During World War II Bob was hired by the company that built what became the Cairo International Airport. During this period he joined the R.A.F. and spent what he always considered 3 of the most interesting and adventurous years of his life. Not long after the war ended he moved to Manhattan which he had fallen in love with during high school. In 1949 he issued his first catalogue, offering for sale a collection of books by and about Swedenborg, which he sold for a friend who had used them in his doctoral research. Later that year his second catalogue focused on Gertrude Stein and her circle. Nearly 50 years later at the Akron Book Fair Bob purchased back the very copy of Stein's "Paris, France" which he had sold in 1949. Laid in the book, by the collector Porter Welch, was his original catalogue, which he enjoyed rediscovering.
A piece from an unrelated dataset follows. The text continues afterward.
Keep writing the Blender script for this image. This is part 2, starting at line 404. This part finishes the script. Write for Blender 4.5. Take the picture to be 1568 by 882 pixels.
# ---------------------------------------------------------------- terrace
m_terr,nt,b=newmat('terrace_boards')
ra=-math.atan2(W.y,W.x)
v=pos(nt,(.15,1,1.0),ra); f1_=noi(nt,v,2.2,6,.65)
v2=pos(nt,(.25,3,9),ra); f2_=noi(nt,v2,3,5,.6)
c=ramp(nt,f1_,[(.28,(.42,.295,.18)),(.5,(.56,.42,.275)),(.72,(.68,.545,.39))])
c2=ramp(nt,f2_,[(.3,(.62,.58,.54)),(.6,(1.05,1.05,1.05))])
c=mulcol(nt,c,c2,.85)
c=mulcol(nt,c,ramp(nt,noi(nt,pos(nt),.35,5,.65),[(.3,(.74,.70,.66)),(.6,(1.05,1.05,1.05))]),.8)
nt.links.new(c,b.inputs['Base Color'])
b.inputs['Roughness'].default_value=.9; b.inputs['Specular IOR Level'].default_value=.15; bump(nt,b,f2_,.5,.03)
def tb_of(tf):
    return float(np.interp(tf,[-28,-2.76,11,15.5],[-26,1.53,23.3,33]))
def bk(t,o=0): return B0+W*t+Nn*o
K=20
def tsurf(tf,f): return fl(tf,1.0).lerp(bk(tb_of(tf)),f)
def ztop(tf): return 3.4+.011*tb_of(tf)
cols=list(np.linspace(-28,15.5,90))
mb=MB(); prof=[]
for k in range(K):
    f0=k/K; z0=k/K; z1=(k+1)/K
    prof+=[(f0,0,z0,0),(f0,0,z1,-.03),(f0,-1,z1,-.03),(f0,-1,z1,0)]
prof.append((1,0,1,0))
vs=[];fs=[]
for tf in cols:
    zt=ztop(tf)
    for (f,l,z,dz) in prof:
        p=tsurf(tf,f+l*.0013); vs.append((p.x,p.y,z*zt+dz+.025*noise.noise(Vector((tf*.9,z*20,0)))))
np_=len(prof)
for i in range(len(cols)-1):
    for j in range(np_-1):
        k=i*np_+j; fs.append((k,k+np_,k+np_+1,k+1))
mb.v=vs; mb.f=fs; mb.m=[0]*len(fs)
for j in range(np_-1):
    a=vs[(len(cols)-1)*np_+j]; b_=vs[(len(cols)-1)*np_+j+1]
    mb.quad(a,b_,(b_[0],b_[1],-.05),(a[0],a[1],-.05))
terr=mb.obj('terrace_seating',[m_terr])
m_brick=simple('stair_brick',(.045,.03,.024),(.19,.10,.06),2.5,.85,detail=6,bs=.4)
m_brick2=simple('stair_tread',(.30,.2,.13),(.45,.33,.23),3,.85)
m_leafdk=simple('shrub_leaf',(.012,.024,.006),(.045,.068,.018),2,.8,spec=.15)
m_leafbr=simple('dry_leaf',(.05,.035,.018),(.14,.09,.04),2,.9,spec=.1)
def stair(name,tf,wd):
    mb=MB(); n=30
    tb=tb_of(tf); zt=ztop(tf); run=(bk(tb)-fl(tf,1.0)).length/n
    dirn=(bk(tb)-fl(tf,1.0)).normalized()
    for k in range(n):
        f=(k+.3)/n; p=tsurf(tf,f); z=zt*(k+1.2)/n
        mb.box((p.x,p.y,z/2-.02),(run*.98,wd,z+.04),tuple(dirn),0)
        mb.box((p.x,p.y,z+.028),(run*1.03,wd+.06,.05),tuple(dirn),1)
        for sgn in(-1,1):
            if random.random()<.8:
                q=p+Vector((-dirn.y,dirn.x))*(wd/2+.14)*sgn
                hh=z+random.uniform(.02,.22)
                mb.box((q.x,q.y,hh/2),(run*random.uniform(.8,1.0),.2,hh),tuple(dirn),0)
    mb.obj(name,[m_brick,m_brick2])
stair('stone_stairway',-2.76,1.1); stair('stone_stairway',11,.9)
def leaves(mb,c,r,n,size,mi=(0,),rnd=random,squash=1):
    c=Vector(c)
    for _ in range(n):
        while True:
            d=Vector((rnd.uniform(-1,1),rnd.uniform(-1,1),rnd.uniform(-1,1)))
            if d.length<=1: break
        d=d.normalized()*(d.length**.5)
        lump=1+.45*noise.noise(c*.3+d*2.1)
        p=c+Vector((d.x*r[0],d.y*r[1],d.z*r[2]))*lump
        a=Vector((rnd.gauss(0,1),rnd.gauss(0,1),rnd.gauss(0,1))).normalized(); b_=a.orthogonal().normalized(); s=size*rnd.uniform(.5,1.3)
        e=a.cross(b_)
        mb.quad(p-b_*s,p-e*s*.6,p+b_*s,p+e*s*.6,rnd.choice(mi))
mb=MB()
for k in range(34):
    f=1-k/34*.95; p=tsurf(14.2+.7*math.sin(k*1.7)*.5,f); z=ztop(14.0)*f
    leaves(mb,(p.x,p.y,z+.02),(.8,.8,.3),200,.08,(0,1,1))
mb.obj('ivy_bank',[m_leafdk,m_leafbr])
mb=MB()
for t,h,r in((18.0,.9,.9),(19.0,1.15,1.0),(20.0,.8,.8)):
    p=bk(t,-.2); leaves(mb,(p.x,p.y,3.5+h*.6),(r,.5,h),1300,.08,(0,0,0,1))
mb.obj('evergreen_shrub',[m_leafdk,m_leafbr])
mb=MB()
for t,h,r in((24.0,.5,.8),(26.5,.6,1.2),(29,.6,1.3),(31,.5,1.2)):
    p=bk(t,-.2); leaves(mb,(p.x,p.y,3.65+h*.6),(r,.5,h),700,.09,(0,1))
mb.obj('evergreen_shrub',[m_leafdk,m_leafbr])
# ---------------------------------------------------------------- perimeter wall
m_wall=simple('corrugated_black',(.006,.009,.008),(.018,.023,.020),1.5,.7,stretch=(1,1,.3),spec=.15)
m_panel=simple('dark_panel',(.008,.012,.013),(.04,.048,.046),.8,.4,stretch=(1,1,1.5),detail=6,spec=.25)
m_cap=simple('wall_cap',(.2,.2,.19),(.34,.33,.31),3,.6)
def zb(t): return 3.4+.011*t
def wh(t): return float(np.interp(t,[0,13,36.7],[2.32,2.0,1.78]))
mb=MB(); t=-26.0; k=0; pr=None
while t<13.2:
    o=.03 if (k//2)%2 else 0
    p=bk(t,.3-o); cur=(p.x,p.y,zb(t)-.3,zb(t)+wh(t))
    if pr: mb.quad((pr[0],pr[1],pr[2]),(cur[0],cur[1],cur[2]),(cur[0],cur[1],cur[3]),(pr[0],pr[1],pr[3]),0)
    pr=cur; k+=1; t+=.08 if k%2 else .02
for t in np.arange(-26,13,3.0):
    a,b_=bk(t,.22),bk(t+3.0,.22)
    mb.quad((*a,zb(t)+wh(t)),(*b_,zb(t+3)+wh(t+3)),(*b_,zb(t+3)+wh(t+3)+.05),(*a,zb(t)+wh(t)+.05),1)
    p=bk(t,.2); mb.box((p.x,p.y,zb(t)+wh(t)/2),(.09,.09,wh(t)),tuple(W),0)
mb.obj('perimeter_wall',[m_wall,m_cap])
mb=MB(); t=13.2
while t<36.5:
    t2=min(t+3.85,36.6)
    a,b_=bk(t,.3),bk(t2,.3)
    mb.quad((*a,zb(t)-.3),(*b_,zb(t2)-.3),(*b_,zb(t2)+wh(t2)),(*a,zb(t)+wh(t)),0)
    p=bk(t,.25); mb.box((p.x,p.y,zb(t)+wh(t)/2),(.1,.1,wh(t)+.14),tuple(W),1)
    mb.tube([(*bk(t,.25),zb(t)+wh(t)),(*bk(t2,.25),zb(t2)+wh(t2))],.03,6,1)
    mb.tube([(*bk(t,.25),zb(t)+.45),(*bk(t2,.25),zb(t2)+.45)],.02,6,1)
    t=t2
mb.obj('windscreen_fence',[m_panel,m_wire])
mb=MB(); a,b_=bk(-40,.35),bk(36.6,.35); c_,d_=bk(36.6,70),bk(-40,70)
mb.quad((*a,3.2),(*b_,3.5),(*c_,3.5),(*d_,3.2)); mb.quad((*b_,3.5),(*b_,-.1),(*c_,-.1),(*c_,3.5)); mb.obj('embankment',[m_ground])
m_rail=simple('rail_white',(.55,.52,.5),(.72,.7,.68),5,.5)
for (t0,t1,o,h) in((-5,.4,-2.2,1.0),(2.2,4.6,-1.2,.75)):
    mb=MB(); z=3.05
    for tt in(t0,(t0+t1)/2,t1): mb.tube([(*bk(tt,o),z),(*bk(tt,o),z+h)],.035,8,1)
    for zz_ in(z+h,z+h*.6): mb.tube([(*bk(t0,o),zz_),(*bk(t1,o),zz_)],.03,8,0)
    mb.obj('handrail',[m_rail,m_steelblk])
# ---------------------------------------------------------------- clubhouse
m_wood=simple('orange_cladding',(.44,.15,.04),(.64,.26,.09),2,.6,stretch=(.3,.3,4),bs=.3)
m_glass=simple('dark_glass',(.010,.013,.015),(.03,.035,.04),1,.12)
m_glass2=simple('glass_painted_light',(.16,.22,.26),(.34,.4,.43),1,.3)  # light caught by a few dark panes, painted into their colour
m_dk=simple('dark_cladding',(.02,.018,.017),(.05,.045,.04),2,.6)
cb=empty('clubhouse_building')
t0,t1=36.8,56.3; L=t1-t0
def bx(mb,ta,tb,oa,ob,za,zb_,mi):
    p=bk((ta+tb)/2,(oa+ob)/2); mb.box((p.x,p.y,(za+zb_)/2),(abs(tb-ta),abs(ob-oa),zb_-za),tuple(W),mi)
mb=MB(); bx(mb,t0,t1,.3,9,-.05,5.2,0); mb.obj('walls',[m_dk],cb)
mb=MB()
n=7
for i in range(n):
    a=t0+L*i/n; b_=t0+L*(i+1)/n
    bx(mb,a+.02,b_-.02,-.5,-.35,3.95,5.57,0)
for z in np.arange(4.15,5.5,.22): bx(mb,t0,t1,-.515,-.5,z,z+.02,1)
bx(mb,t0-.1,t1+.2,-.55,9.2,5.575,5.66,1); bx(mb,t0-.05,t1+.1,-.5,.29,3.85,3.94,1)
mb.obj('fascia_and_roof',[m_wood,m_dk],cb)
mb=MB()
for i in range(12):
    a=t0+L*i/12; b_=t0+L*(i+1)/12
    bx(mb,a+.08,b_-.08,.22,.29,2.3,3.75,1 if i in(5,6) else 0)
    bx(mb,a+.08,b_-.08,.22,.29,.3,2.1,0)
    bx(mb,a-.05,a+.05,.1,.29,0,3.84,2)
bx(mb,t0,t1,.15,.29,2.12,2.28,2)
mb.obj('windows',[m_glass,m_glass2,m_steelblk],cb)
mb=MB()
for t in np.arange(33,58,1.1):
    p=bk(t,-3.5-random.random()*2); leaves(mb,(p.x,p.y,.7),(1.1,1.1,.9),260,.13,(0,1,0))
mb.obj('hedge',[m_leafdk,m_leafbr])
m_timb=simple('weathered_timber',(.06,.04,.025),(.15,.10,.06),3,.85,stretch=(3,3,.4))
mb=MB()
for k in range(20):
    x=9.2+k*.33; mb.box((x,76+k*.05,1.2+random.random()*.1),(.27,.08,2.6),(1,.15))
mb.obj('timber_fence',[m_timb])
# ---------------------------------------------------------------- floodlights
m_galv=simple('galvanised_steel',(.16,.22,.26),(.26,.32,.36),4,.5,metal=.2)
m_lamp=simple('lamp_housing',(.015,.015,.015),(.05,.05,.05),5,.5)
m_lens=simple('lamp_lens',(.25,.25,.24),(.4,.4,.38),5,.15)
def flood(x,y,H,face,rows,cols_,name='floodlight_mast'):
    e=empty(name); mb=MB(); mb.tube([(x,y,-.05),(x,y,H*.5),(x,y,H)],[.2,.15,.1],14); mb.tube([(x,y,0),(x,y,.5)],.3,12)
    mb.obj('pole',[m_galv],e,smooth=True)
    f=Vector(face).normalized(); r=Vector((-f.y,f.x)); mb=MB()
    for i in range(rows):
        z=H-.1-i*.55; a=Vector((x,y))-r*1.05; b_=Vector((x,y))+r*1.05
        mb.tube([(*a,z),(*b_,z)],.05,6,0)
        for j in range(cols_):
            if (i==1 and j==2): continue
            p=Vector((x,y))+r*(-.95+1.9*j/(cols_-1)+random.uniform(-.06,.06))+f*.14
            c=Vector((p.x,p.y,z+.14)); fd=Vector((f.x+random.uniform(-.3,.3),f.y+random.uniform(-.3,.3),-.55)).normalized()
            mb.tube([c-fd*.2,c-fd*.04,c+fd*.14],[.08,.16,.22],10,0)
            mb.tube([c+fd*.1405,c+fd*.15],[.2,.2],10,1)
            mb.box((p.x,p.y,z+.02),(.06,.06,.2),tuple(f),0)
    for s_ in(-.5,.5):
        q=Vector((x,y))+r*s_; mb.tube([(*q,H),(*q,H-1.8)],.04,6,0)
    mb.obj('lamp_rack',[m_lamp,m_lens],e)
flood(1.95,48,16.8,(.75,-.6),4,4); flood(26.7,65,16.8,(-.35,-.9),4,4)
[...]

Bob married Dorothy Critchley in 1957 and they eventually moved from Manhattan to Connecticut, first Lakeville and later Sharon, in the Litchfield Hills. In the 1970's, Bob and Dorothy owned a new bookstore, The Sharon Book Center, and in addition operated a mail order used and rare book business with a specialization in Geology. Bob joined the A.B.A.A. in 1978 and, at around the same time he and Dorothy established R. and D. Emerson Books in The Old Church, at 103 E. Main St. in Falls Village, Connecticut. It is this great book store which booksellers throughout New England and the Northeast and beyond enjoyed for 30 years. Bob and Dorothy sold “fine books in all fields,” and during those years regularly participated in the A.B.A.A. Fairs in Boston, New York, California, Washington, and Chicago.
In 2002 when Dorothy's Alzheimer's required that she move to a care facility and she no longer recognized Bob, he made the decision to move to Columbus and join in partnership with A.B.A.A. member Ed Hoffman and his wife, Tina. This was not an easy decision or undertaking for someone at 80 years of age who had just come through the exhausting emotions of “losing” a spouse to Alzheimer's. Bob showed inspiring courage and grace in establishing a new life for himself in Columbus. He moved 3 semi-trailers of books, his extensive reference library, and his cat Katie and eventually took up residence on the second floor of Emerson-Hoffman Rare Books where he continued working in and loving the book business up to and including the last day of his life.
As one of Bob's colleagues put it so well, "He had an easy smile accompanied by a polished intellect." Bob had many friends in the trade and he was an enormously positive influence on many of the younger dealers he came into contact with. He will be greatly missed.